Inside VinFast's sprawling manufacturing complex in Hai Phong, Vietnam, something quiet but purposeful is unfolding—workers on press, body, and final assembly lines are building toward an audacious goal: 300,000 electric vehicle sales by 2026. The target itself is striking, but the strategy behind it reveals how one Vietnamese automaker is rewriting the playbook for EV adoption in emerging markets.

VinFast's approach hinges on a careful geographic split that Vingroup Chairman Pham Nhat Vuong outlined at the company's annual general meeting in Hanoi. The plan envisions roughly 200,000 units from the domestic Vietnamese market, with approximately 100,000 sales coming from beyond Vietnam's borders. This isn't a conventional, consumer-focused expansion—it's a calculated ecosystem strategy built on local manufacturing, fleet partnerships, and business-to-business channels that skip traditional retail obstacles.

Indonesia and India emerge as the cornerstone of VinFast's international ambitions, together accounting for nearly two-thirds of the overseas target. Indonesia, supported by VinFast's new assembly plant in Subang, sits positioned to deliver between 30,000 and 35,000 units. The facility serves a dual purpose: manufacturing right-hand-drive vehicles for local demand while anchoring a regional production hub that can serve much of Southeast Asia. Local EV incentives and partnerships with transportation operators provide the infrastructure for rapid scaling. India represents another 25,000 to 30,000 units, with VinFast advancing production plans in Tamil Nadu and eyeing a market ripe for disruption. Here, the company is deliberately courting commercial operators, tourism fleets, and mobility providers—institutional demand that sidesteps reliance on individual consumers and creates a steadier revenue stream.

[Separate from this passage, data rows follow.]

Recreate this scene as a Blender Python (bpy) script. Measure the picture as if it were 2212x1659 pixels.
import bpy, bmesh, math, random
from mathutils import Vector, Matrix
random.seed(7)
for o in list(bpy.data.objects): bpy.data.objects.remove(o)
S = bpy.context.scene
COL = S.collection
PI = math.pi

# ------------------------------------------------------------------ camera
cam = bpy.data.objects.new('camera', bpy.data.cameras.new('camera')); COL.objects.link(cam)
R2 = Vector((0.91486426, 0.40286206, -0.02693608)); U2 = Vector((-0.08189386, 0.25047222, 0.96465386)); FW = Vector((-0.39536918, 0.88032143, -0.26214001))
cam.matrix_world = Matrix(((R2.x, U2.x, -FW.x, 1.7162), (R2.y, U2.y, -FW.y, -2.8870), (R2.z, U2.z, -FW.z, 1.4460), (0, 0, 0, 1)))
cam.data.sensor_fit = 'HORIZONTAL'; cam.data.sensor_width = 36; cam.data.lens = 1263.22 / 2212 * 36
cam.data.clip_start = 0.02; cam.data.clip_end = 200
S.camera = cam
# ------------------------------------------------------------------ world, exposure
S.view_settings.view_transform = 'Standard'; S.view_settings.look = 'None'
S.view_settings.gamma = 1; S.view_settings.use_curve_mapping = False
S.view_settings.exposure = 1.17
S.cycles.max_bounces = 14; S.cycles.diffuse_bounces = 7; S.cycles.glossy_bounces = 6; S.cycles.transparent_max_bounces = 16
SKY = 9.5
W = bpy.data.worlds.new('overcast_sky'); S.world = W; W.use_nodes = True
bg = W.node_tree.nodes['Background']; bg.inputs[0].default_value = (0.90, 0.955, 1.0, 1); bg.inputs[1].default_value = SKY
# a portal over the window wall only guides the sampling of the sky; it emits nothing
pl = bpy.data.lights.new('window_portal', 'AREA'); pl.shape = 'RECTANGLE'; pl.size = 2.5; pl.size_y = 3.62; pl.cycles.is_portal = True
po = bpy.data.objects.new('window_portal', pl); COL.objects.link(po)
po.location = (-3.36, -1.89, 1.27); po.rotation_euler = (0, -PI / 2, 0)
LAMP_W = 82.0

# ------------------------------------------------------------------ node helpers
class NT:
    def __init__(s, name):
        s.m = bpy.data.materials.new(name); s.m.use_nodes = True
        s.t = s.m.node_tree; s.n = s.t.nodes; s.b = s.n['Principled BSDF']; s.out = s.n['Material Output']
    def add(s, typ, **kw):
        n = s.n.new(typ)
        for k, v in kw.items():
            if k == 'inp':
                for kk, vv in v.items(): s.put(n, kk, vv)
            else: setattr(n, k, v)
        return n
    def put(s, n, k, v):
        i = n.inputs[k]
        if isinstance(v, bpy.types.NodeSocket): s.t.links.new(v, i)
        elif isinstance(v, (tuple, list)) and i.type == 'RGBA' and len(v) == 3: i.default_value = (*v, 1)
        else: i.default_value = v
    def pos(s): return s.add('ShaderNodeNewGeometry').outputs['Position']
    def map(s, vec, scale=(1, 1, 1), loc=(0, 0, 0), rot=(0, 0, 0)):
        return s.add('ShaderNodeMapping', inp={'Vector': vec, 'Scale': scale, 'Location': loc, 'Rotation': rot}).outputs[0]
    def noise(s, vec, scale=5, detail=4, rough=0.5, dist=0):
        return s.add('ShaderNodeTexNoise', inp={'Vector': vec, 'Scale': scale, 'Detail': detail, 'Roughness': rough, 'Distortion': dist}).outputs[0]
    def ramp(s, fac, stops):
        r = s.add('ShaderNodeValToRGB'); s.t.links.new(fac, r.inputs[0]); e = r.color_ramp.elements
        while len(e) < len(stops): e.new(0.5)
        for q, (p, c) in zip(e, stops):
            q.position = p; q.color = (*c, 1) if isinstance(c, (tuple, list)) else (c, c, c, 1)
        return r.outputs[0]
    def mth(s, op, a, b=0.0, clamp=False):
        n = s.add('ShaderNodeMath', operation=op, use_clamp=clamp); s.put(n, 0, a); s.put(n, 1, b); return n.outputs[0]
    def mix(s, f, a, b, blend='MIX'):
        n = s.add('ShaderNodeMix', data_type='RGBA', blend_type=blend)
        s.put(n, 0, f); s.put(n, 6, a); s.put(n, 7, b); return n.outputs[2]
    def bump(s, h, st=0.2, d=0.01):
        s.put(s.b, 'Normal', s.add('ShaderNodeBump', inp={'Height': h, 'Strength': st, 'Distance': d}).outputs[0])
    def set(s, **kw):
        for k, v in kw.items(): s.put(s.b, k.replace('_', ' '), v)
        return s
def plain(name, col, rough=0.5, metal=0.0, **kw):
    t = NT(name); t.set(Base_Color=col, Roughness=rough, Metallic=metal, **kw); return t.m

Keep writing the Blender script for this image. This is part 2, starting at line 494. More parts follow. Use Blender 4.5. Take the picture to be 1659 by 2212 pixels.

Beyond these two pillars, a second tier of markets could collectively contribute around 20,000 units. The Philippines stands out as a meaningful contributor through transport modernization programs, Green SM operations, and partnerships with transport cooperatives. This business-to-business strategy gives VinFast access to daily public transport visibility while reducing dependence on consumer adoption. The Middle East, particularly the United Arab Emirates, offers smaller but strategically valuable volumes, where stronger pricing and growing EV interest could bolster both sales and profitability.

Thailand and Malaysia present steeper terrain. Both markets remain highly competitive, dominated by established domestic players and aggressive Chinese EV entrants. Malaysia's fuel subsidies continue to undercut the economic case for electrification, while Thailand's crowded market resists rapid expansion. Here too, fleet and commercial customers represent a more practical entry point than mass-market retail. Additional volume could trickle in from smaller ASEAN nations and emerging markets where VinFast is quietly expanding its distribution network, with Singapore offering modest potential despite its restrictive vehicle ownership framework.

North America and Europe, by contrast, appear secondary to the 300,000 target. The delayed North Carolina manufacturing project and a shift toward dealer-based sales signal a strategy prioritized around sustaining global credibility rather than chasing volume. Deliveries in these mature markets remain valuable for brand visibility, but they are unlikely to anchor the company's ambitions.

What emerges is not a traditional automotive sales campaign but a strategy rooted in ecosystem expansion, where local assembly operations, fleet partnerships, and mobility services across emerging markets become the engine for growth. The real differentiator, as conversations with workers and engineers at Hai Phong revealed, lies not solely in technology but in the people executing this vision—a culture willing to build markets rather than simply enter them.